▶ _DATA FOR THIS EXERCISE_
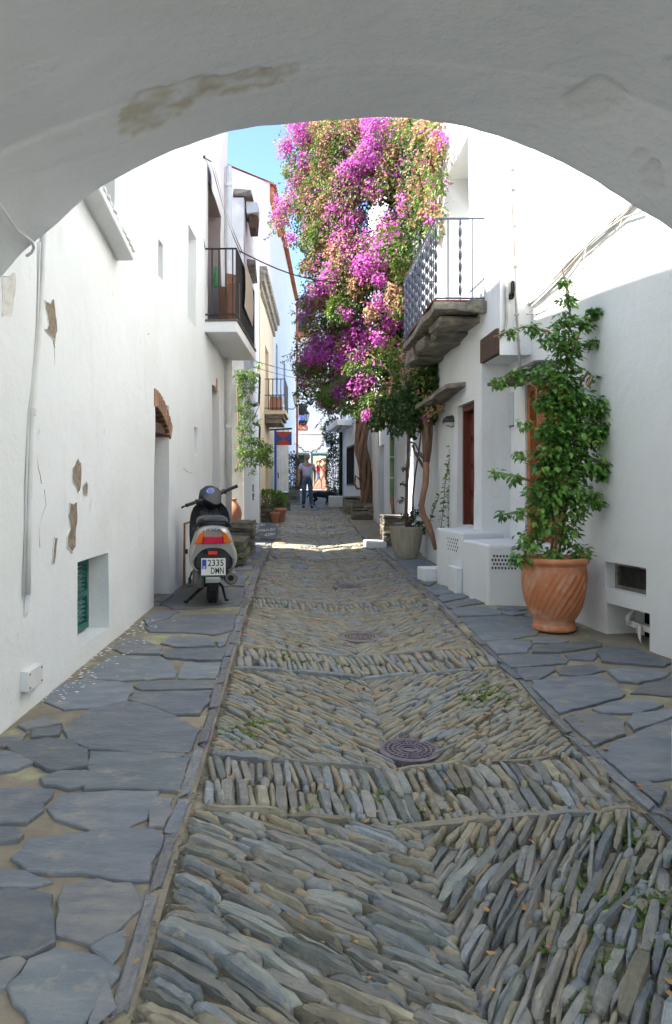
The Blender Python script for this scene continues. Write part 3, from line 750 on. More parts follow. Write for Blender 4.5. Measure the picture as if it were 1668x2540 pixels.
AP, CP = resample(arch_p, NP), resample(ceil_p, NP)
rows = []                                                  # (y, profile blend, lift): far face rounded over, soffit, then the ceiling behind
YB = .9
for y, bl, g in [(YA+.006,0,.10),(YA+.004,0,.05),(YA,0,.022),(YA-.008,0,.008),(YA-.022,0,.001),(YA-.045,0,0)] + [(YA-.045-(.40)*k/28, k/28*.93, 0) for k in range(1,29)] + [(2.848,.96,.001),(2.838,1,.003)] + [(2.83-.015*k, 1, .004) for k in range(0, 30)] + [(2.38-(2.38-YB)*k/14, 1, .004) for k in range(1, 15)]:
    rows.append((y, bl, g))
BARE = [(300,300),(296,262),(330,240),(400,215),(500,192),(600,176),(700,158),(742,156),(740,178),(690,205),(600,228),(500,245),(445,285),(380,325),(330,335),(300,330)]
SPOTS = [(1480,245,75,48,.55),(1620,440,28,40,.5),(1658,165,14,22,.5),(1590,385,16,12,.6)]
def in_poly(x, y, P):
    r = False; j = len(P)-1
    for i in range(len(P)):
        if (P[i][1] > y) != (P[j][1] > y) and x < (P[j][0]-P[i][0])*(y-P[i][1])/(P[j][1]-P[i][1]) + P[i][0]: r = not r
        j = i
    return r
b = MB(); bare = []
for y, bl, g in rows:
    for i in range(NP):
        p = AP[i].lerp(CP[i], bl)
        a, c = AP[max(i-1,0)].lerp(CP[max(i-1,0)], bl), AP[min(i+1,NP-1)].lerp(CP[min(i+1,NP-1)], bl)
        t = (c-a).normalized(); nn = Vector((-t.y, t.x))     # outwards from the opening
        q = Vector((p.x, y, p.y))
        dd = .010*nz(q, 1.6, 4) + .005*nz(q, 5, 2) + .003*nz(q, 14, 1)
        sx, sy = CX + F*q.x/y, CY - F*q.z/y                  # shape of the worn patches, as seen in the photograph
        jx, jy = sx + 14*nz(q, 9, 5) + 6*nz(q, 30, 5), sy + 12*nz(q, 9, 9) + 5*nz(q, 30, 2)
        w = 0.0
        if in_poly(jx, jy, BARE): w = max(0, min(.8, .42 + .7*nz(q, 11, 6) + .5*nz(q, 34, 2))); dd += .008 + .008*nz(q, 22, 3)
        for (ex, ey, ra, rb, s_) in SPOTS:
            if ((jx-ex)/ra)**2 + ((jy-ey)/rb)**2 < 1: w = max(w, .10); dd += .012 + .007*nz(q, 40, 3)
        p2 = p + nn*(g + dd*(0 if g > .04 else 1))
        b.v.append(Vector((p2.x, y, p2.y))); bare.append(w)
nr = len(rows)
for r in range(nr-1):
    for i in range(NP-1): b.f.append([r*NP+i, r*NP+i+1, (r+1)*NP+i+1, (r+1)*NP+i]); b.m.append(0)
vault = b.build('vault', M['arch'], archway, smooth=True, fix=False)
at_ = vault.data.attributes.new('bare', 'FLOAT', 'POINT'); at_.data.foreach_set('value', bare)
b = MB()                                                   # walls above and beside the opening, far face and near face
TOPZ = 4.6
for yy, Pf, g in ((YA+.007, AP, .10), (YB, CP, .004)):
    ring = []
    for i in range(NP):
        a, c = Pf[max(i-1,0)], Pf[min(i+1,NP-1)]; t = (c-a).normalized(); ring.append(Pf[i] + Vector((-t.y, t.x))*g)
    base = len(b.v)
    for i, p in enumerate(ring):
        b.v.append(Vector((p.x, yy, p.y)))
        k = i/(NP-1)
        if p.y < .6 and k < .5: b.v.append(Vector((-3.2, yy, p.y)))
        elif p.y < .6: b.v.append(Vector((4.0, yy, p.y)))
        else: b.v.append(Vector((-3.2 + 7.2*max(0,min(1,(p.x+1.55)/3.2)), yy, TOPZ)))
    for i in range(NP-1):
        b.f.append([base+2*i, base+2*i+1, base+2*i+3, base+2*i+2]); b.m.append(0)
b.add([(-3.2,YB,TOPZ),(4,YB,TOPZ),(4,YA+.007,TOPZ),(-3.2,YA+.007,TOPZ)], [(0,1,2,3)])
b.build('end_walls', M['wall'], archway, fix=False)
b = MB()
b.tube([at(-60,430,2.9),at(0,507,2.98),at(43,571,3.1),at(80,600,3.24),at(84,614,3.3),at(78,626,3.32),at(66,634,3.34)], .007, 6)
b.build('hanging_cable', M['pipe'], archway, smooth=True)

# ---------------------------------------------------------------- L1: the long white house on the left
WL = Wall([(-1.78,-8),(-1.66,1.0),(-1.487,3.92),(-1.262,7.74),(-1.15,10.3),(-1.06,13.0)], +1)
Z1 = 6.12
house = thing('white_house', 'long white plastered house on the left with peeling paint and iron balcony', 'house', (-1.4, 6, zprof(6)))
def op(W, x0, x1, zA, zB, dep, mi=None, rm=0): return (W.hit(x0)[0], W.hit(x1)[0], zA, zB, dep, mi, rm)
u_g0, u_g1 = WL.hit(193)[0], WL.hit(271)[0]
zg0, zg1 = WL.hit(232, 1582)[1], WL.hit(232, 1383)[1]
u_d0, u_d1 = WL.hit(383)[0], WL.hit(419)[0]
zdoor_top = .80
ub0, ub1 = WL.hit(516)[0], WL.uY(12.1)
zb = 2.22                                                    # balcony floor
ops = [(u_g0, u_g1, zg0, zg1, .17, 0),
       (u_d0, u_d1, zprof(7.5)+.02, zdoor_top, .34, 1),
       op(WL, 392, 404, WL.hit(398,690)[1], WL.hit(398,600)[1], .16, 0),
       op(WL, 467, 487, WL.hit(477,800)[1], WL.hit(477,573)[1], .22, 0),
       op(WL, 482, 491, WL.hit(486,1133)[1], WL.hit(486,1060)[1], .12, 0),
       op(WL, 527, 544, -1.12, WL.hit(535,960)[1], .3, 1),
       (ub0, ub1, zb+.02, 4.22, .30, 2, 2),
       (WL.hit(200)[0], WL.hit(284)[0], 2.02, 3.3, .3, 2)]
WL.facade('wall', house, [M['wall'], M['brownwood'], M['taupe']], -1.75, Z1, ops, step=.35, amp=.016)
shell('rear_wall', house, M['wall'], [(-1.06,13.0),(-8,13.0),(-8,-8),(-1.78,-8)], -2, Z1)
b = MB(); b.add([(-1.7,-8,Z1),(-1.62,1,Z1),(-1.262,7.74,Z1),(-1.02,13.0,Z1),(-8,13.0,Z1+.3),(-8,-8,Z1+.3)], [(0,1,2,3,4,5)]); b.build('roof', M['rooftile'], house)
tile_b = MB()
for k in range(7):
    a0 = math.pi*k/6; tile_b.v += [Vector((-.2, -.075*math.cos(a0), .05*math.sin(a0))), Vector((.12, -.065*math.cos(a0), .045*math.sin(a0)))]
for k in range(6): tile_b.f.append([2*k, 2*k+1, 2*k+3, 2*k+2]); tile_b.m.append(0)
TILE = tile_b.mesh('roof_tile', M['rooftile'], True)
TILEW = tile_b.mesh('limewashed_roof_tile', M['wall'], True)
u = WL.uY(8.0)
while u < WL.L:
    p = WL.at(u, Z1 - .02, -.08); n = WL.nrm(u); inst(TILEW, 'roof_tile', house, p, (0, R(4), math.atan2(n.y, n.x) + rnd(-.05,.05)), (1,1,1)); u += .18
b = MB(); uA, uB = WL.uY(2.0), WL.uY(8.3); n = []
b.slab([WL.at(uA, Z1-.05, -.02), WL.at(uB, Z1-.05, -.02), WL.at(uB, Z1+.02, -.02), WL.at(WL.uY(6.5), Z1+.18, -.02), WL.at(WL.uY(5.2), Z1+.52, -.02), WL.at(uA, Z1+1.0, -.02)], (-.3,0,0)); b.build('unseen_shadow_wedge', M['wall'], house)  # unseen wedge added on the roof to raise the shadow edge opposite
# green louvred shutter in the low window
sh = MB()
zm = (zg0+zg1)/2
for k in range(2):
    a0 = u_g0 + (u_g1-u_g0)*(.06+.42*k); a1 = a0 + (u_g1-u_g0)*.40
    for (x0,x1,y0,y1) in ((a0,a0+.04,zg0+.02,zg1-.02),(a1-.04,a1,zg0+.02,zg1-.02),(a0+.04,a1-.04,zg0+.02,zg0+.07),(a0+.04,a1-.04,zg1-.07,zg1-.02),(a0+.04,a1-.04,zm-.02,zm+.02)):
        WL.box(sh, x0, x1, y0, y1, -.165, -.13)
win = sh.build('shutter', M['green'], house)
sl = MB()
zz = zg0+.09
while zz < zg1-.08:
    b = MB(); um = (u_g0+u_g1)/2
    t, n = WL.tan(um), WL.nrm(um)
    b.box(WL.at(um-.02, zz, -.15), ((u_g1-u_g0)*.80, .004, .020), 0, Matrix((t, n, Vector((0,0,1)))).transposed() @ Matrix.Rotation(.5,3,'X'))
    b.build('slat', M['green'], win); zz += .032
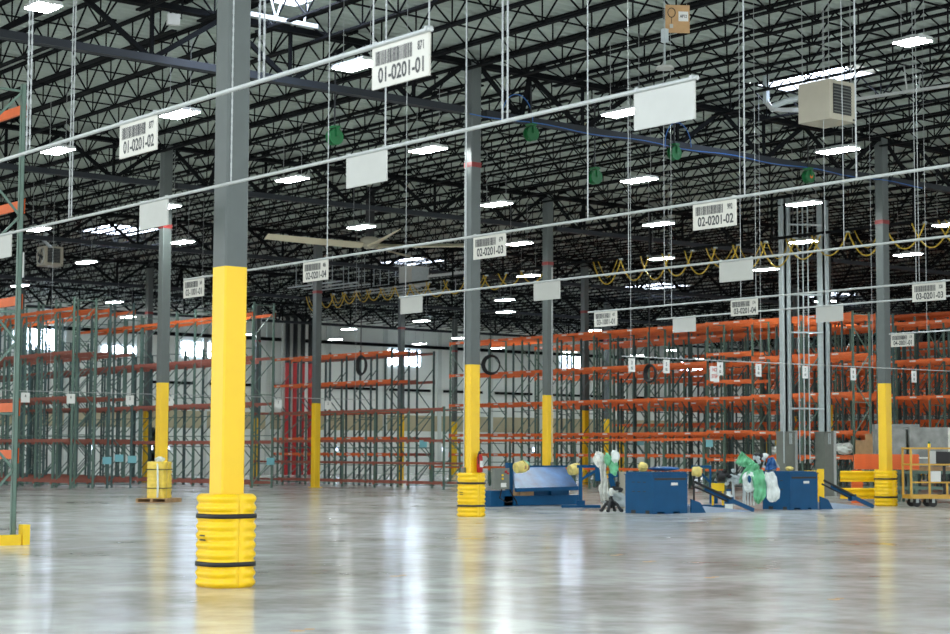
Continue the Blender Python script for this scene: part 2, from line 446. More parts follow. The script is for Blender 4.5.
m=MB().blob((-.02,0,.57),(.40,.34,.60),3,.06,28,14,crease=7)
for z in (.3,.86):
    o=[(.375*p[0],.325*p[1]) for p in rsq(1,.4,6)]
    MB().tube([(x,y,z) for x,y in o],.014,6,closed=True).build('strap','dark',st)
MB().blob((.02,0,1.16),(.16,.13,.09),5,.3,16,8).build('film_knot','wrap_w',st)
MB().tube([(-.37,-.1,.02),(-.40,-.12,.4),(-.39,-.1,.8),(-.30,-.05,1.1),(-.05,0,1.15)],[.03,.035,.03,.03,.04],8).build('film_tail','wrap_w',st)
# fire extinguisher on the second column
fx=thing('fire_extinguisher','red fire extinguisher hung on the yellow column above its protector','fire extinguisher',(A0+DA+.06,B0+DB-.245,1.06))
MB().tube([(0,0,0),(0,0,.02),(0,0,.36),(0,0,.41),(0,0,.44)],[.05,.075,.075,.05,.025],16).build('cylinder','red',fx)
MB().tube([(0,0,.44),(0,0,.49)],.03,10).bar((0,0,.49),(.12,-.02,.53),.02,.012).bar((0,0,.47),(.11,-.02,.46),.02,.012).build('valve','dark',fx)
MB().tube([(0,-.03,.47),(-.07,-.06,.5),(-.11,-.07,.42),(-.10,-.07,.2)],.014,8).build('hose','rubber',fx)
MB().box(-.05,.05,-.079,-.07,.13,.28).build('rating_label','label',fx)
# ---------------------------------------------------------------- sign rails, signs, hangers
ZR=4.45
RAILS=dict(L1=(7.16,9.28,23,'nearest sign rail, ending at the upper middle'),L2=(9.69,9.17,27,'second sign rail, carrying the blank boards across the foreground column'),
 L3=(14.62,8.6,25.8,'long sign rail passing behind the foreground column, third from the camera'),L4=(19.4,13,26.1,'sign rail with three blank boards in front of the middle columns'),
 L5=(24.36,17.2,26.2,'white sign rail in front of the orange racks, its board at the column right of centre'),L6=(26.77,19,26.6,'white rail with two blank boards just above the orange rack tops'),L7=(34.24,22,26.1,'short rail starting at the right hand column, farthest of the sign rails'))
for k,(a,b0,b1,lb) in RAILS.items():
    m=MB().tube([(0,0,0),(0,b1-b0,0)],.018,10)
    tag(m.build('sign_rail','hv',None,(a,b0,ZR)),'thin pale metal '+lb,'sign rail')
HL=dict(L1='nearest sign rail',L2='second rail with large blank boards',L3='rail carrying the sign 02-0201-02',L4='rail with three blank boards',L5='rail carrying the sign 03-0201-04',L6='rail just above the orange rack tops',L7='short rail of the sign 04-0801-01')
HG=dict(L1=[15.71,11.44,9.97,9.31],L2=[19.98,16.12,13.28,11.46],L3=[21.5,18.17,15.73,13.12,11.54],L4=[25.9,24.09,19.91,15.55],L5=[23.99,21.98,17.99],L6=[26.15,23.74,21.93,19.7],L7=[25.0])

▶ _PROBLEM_
Identify lines with the string "More". Copy each one.

▶ _REPLY_
The Blender Python script for this scene continues. Write part 3, from line 750 on. More parts follow. Write for Blender 4.5. Measure the picture as if it were 1668x2540 pixels.
Continue the Blender Python script for this scene: part 2, from line 446. More parts follow. The script is for Blender 4.5.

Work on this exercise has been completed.